Figure 3. (a) Small signal responses of the LEAP laser with bias current ranging from 25 to 200μA. (b) 3dB bandwidth and estimated energy cost as a function of bias current. When the bias current is less than 84μA, the estimated energy cost is less than 10fJ/bit.

A scanning electron microscopy (SEM) image of a fabricated LEAP laser is shown in Figure 1(c). The active region comprises three indium gallium aluminum arsenide-based quantum wells with dimensions 2.6μm × 0.3μm × 0.15μm. A periodic array of air holes can be seen at either side of the active region, with a line absent of air holes at the center of the photonic crystal structure. The resulting structure is called a line-defect waveguide, in which light is confined to the central active region due to the air holes on either side. To obtain high coupling efficiency between the cavity and output waveguide, we shifted the direction of the output waveguide with respect to the line-defect waveguide.

We subjected the fabricated electrically driven LEAP laser to continuous-wave (CW) operation at room temperature. The light and voltage versus current characteristics are shown in Figure 2(a). We collected the laser output light from an output line-defect waveguide into a single-mode fiber with a 10dB coupling loss. The device exhibited a clear kink at a threshold of 7.8μA, indicating lasing operation. With an injection current of 300μA, the output power coupled to the output line-defect waveguide was 9.3μW. Using the temperature-dependent refractive index change in InP-based material, we calculated that the active region temperature reached 16K with an injection current of 300μA.⁴ The dependence of the light versus current characteristics on the injection current is shown at various heatsink temperatures, ranging from 25 to 95^°C, in Figure 2(b). High-temperature operation is required due to the peak surface temperatures (80^°C) in MPUs. When the fabricated device was operated at a high heatsink temperature of 95^°C, we observed a lasing threshold of about 120μA. These results indicate that the buried InP layer effectively suppresses the increase in the active region temperature, even in the electrically driven device.

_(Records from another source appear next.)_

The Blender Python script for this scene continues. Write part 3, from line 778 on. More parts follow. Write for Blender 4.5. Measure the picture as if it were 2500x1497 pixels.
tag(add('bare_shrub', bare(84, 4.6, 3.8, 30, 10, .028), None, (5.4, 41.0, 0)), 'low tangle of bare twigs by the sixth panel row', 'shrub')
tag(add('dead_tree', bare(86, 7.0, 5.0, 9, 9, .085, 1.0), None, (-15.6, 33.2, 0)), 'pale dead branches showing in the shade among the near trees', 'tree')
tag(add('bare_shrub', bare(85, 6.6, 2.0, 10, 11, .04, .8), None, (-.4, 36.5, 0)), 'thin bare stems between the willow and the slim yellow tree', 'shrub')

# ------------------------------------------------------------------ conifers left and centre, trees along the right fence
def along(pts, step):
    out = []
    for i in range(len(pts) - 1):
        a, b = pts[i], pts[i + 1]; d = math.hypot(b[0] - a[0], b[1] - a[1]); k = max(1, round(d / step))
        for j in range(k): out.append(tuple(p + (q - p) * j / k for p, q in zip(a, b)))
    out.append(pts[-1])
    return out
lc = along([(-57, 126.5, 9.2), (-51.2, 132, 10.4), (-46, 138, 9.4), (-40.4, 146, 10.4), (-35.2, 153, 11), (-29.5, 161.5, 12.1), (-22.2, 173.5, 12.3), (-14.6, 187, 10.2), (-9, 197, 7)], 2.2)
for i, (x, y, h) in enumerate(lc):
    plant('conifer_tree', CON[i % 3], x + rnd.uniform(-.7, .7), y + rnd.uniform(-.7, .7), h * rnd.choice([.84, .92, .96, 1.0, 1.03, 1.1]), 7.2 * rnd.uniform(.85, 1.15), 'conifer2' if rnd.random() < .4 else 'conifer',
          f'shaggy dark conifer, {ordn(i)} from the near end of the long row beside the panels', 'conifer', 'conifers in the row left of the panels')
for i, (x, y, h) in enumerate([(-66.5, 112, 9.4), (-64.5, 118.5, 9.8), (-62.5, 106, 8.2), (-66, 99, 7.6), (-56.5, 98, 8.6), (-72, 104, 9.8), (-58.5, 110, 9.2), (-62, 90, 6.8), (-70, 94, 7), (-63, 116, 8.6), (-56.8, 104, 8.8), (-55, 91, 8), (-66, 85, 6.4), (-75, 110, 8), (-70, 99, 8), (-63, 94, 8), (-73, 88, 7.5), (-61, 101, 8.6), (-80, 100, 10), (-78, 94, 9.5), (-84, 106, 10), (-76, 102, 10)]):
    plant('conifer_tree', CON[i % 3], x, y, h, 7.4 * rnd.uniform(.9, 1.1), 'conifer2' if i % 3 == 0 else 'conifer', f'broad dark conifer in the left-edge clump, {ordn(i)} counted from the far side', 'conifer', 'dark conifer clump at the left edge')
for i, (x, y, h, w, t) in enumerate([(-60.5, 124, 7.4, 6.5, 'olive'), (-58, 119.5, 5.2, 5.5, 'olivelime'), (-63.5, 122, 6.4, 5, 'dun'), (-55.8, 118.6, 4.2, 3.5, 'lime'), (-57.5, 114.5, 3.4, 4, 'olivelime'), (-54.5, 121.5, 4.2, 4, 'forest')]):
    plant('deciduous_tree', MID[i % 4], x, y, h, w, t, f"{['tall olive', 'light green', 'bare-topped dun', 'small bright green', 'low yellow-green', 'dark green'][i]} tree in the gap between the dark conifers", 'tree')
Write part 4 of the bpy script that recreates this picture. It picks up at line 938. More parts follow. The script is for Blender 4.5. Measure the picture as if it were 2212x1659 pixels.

To reduce the operating energy, it is important to achieve a high modulation efficiency (described by the gross bit rate divided by the bandwidth). The LEAP laser has an advantage in terms of modulation efficiency because the lateral p-i-n diode structure increases the optical confinement in the active region and decreases parasitic capacitance. The small-signal responses of the fabricated LEAP laser for bias current, ranging from 25 to 200μA, are shown in Figure 3(a). Devices such as these are usually operated with a 50Ω termination, which enables impedance matching. However, due to the small capacitance of our device, the impedance mismatch between the driver and the fabricated device is suppressed. An air coplanar probe was used to inject the high-speed modulated electrical signal. The 3dB bandwidth was seen to increase with bias current: see Figure 3(b). A 3dB bandwidth of 10GHz was achieved with a bias current of 46μA, and a maximum of 16.2GHz was reached with a bias current of 200μA. In our calculation of the energy cost (the product of the bias current and voltage divided by the pulse width of a single bit), we assumed a modulation speed of 1.3 times the 3dB modulation bandwidth.⁵ As shown in Figure 3(b), we can expect an energy cost of less than 10fJ/bit when the bias current is less than 84μA.

In summary, by embedding the wavelength-scale active region in an InP PhC slab, we were able to achieve a directly modulated laser with 10fJ/bit operating energy. We experimentally demonstrated a low threshold current of 7.8μA and 3dB bandwidth of 10GHz with a bias current of 46μA. In the future, we plan to increase the output power and improve the temperature characteristics by optimizing the device structure. Furthermore, we aim to realize a large-scale photonic integrated circuit that can be used for optical communications in chip-to-chip and on-chip interconnects.